In the following code, a context was created in a manner to reproduce the memory fault within the question. In the comments, you will see where the assignment was replaced with one that uses a dynamic_cast operation. The dynamic_cast now allows the index offsets to be correctly computed. Further, note the use of the dynamic_cast operations throughout, and the handling of the assignment operator. Caution is advised when using base pointers in this manner. See "Caution:" note at the end.

#include <iostream>
using namespace std;

class Base;
class Base{
    public:
        Base(){}
        Base& operator=(Base& src){
            copy_like_objects(this, &src);
            return *this;
        }
        virtual void copy_like_objects(Base* dst, Base* src) = 0;
        virtual ~Base(){};
};

class Derived : public Base{
    public:
        static const  int   objectAryLength = 10;
        static int   numObjects;
        static Base* objectAry;
        Derived();
        ~Derived(){};

        static void  newObject();
        int          data;

        void copy_like_objects(Base *dst, Base *src){
            *dynamic_cast<Derived*>(dst) = *dynamic_cast<Derived*>(src);
        }

        Derived& operator=(Derived& src){
            data = src.data;
            return *this;
        }
        static void allocate();
        static void deallocate();
};

Derived :: Derived(){
    data = -1;
}

void Derived :: allocate(){
    if(objectAry == nullptr){
        objectAry = new  Derived[Derived :: objectAryLength];
    }
    for(int i = 0; i < Derived::objectAryLength; i++){  dynamic_cast<Derived*>(objectAry)[i].data = 0;}
}
void Derived :: deallocate(){
    if(objectAry != nullptr){
        delete[] dynamic_cast<Derived*>(objectAry);
        objectAry = nullptr;
    }
}

void Derived::newObject(){
    Derived* tempObject = nullptr;
    tempObject = new Derived;   // The debugger may not step through
                                //  the default constructor, which is called.
    // tempObject = new Derived(); // Debugger steps through default constructor.

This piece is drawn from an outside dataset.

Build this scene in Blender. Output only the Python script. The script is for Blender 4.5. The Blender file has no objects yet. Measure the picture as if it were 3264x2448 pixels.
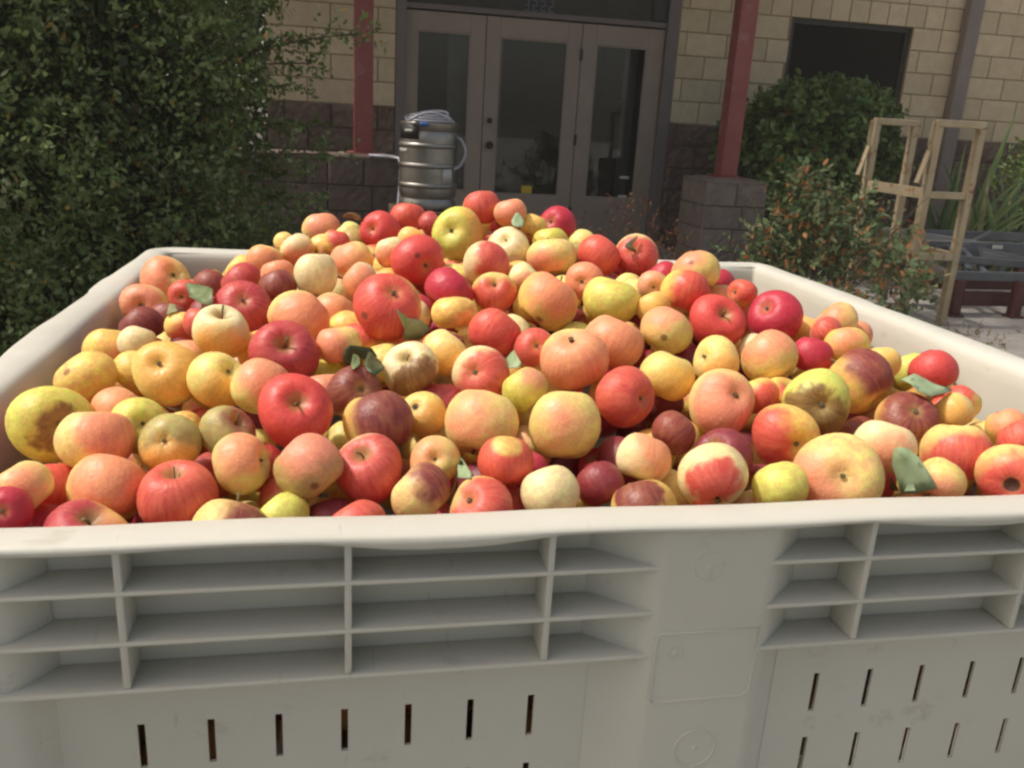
import bpy, bmesh, math, random
import numpy as np
from mathutils import Vector, Matrix, Quaternion
R_ = random.Random(5)
NR = np.random.default_rng(5)
PI = math.pi
C = bpy.context.scene.collection
sc = bpy.context.scene

# ---------------------------------------------------------------- camera, sky, sun, exposure
CAM=(0.33670,-0.50610,1.16240); CAM_ROT=(0.206161,0.303030,0.058602); CAM_F=0.839270
def cam_axes():
    yaw, pitch, roll = CAM_ROT
    f = Vector((math.sin(yaw)*math.cos(pitch), math.cos(yaw)*math.cos(pitch), -math.sin(pitch)))
    r0 = Vector((math.cos(yaw), -math.sin(yaw), 0)); u0 = r0.cross(f)
    r = r0*math.cos(roll)+u0*math.sin(roll); u = u0*math.cos(roll)-r0*math.sin(roll)
    return r, u, f
cr, cu, cf = cam_axes()
cam = bpy.data.cameras.new('camera'); camo = bpy.data.objects.new('camera', cam); C.objects.link(camo)
m = Matrix((cr, cu, -cf)).transposed().to_4x4(); m.translation = Vector(CAM); camo.matrix_world = m
cam.sensor_width = 36; cam.lens = CAM_F*36; cam.clip_start = .02; cam.clip_end = 500
cam.dof.use_dof = True; cam.dof.focus_distance = 1.15; cam.dof.aperture_fstop = 26
sc.camera = camo
SUN = Vector((-.56, .08, .82)).normalized()
sc.world = bpy.data.worlds.new('World'); sc.world.use_nodes = True
nt = sc.world.node_tree; bg = nt.nodes['Background']; sky = nt.nodes.new('ShaderNodeTexSky')
sky.sky_type = 'NISHITA'; sky.sun_disc = False; sky.sun_elevation = math.asin(SUN.z); sky.sun_rotation = math.atan2(SUN.x, SUN.y)
sky.air_density = 1.0; sky.dust_density = 3.5; sky.ozone_density = 1.0
haze_tint = nt.nodes.new('ShaderNodeMix'); haze_tint.data_type = 'RGBA'; haze_tint.blend_type = 'MULTIPLY'; haze_tint.inputs[0].default_value = 1
haze_tint.inputs[7].default_value = (1, .90, .74, 1)
nt.links.new(sky.outputs[0], haze_tint.inputs[6]); nt.links.new(haze_tint.outputs[2], bg.inputs[0]); bg.inputs[1].default_value = .135
sl = bpy.data.lights.new('sun', 'SUN'); sl.energy = 3.1; sl.angle = math.radians(3.5); sl.color = (1, .95, .88)
so = bpy.data.objects.new('sun', sl); C.objects.link(so); so.rotation_euler = SUN.to_track_quat('Z', 'Y').to_euler()
sc.view_settings.view_transform = 'Standard'; sc.view_settings.look = 'None'
sc.view_settings.exposure = 0.38; sc.view_settings.gamma = 1
sc.render.engine = 'CYCLES'; sc.cycles.filter_width = 2.5
sc.cycles.max_bounces = 8; sc.cycles.transparent_max_bounces = 12

# ---------------------------------------------------------------- helpers
def tag(o, label=None, cat=None, group=None, kind=None):
    if label: o['label'] = label
    if cat: o['category'] = cat
    if group: o['group'] = group
    if kind: o['kind'] = kind
    return o
def empty(name, loc, label, cat, group=None):
    o = bpy.data.objects.new(name, None); o.empty_display_size = .1; o.location = loc; C.objects.link(o)
    return tag(o, label, cat, group)
def link(name, me, parent=None, mat=None, loc=None):
    o = bpy.data.objects.new(name, me); C.objects.link(o)
    if mat is not None and not me.materials: me.materials.append(mat)
    if parent is not None:
        o.parent = parent
        pm = Matrix.Translation(parent.location) if parent.parent is None else Matrix.Translation(parent.location+parent.parent.location)
        o.matrix_parent_inverse = Matrix.Identity(4)
        o.location = (Vector(loc) if loc is not None else Vector((0, 0, 0))) - pm.translation
    elif loc is not None: o.location = loc
    return o
def raw(name, V, F, smooth=False, mat=None):
    me = bpy.data.meshes.new(name); me.from_pydata([tuple(v) for v in V], [], F); me.update()
    if smooth: me.polygons.foreach_set('use_smooth', [True]*len(me.polygons))
    if mat: me.materials.append(mat)
    return me
def fast(name, V, F, mat=None, smooth=False):       # V (n,3), F (k,4) or (k,3) numpy
    me = bpy.data.meshes.new(name); k = F.shape[1]
    me.vertices.add(len(V)); me.vertices.foreach_set('co', V.astype('f').ravel())
    me.loops.add(F.size); me.loops.foreach_set('vertex_index', F.astype('i').ravel())
    me.polygons.add(len(F)); me.polygons.foreach_set('loop_start', np.arange(0, F.size, k, dtype='i'))
    me.polygons.foreach_set('loop_total', np.full(len(F), k, dtype='i'))
    if smooth: me.polygons.foreach_set('use_smooth', np.ones(len(F), bool))
    me.update(); me.validate()
    if mat: me.materials.append(mat)
    return me
class MB:
    def __init__(s): s.bm = bmesh.new()
    def box(s, x0, x1, y0, y1, z0, z1, bev=0):
        r = bmesh.ops.create_cube(s.bm, size=1)
        for v in r['verts']: v.co = Vector(((x0+x1)/2+v.co.x*(x1-x0), (y0+y1)/2+v.co.y*(y1-y0), (z0+z1)/2+v.co.z*(z1-z0)))
        if bev:
            es = list({e for v in r['verts'] for e in v.link_edges})
            bmesh.ops.bevel(s.bm, geom=es, offset=bev, segments=2, affect='EDGES', profile=.5)
        return s
    def bar(s, a, b, w, h=None, up=Vector((0, 0, 1)), bev=0):
        a, b = Vector(a), Vector(b); d = (b-a); L = d.length; d.normalize(); h = h or w
        if abs(d.dot(up)) > .98: up = Vector((0, 1, 0))
        x = d.cross(up).normalized(); y = x.cross(d)
        M = Matrix((x, d, y)).transposed().to_4x4(); M.translation = (a+b)/2
        r = bmesh.ops.create_cube(s.bm, size=1)
        for v in r['verts']: v.co = M @ Vector((v.co.x*w, v.co.y*L, v.co.z*h))
        if bev:
            es = list({e for v in r['verts'] for e in v.link_edges})
            bmesh.ops.bevel(s.bm, geom=es, offset=bev, segments=1, affect='EDGES')
        return s
    def tube(s, pts, rad, n=8, cap=True):
        pts = [Vector(p) for p in pts]; rings = []
        prev = None
        for i, p in enumerate(pts):
            d = (pts[min(i+1, len(pts)-1)]-pts[max(i-1, 0)]).normalized()
            a = prev if prev is not None else (Vector((0, 0, 1)) if abs(d.z) < .9 else Vector((1, 0, 0)))
            x = (a-d*a.dot(d)).normalized(); y = d.cross(x); prev = x
            rr = rad[i] if isinstance(rad, (list, tuple)) else rad
            rings.append([s.bm.verts.new(p+(x*math.cos(2*PI*k/n)+y*math.sin(2*PI*k/n))*rr) for k in range(n)])
        for i in range(len(rings)-1):
            for k in range(n): s.bm.faces.new((rings[i][k], rings[i][(k+1) % n], rings[i+1][(k+1) % n], rings[i+1][k]))
        if cap: s.bm.faces.new(rings[0][::-1]); s.bm.faces.new(rings[-1])
        return s
    def lathe(s, prof, n=32, c=(0, 0, 0)):
        rings = []
        for r, z in prof:
            rings.append([s.bm.verts.new((c[0]+r*math.cos(2*PI*k/n), c[1]+r*math.sin(2*PI*k/n), c[2]+z)) for k in range(n)])
        for i in range(len(rings)-1):
            for k in range(n): s.bm.faces.new((rings[i][k], rings[i][(k+1) % n], rings[i+1][(k+1) % n], rings[i+1][k]))
        return s
    def mesh(s, name, smooth=False, mat=None, auto=False):
        bmesh.ops.recalc_face_normals(s.bm, faces=s.bm.faces)
        me = bpy.data.meshes.new(name); s.bm.to_mesh(me); s.bm.free()
        if smooth: me.polygons.foreach_set('use_smooth', [True]*len(me.polygons))
        if auto:
            me.polygons.foreach_set('use_smooth', [True]*len(me.polygons)); me.set_sharp_from_angle(angle=math.radians(35))
        if mat: me.materials.append(mat)
        return me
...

    // At the time of this writing, in the commented statement
    //  the compiler seems to be computing the sizeof class base
    //  to evaluated the index into an array of the supposedly 
    //  allocated array of bases classes instead of flagging as an error.
    //  As a result, The derived class copies data on a missaligned
    //  Derived object allocation, currupts the array of objects, which then
    //  is the cause of a subsequent memory fault.
    // 
    // objectAry[numObjects] = *tempObject;

    // Using the cast below, fixes the alignment issues and avoid a memory fault.
    dynamic_cast<Derived*>(objectAry)[numObjects] = *tempObject;

    numObjects++;
    delete tempObject;
    tempObject = nullptr;
}

int Derived::numObjects = 0;
Base* Derived::objectAry = 0;

int main(int argc, char **argv) {

    Derived :: allocate();
    for(int i = 0; i < Derived::objectAryLength; i++){
        cout << (dynamic_cast<Derived*>(Derived::objectAry))[i].data << " : " ;
    }   cout << endl;

    Derived::newObject();
    Derived::newObject();

    for(int i = 0; i < Derived::objectAryLength; i++){
        cout << (dynamic_cast<Derived*>(Derived::objectAry))[i].data << " : " ;
    }   cout << endl;

    Derived :: deallocate();
    return 0;
}

Caution: In general, when base class pointers are used in this manner, one will create a situation where there is an high likelihood of making an error that causes a memory fault or an exception during a dynamic_cast<>, which can easily show up in run time edge cases. To resolve this issue, consider redesigning and start with:

Base** objectAry;
objectAry = new Base*[10];

The logic to manage the list can be placed in the Base class without knowledge of which derivations are stored within the list. This approach leverages the polymorphic nature of C++ and will simplify coding with improved reliability. This approach will allow any derived class of Base to be managed within the list. It is important to properly manage the allocation and deallocation of derived objects within the list management logic.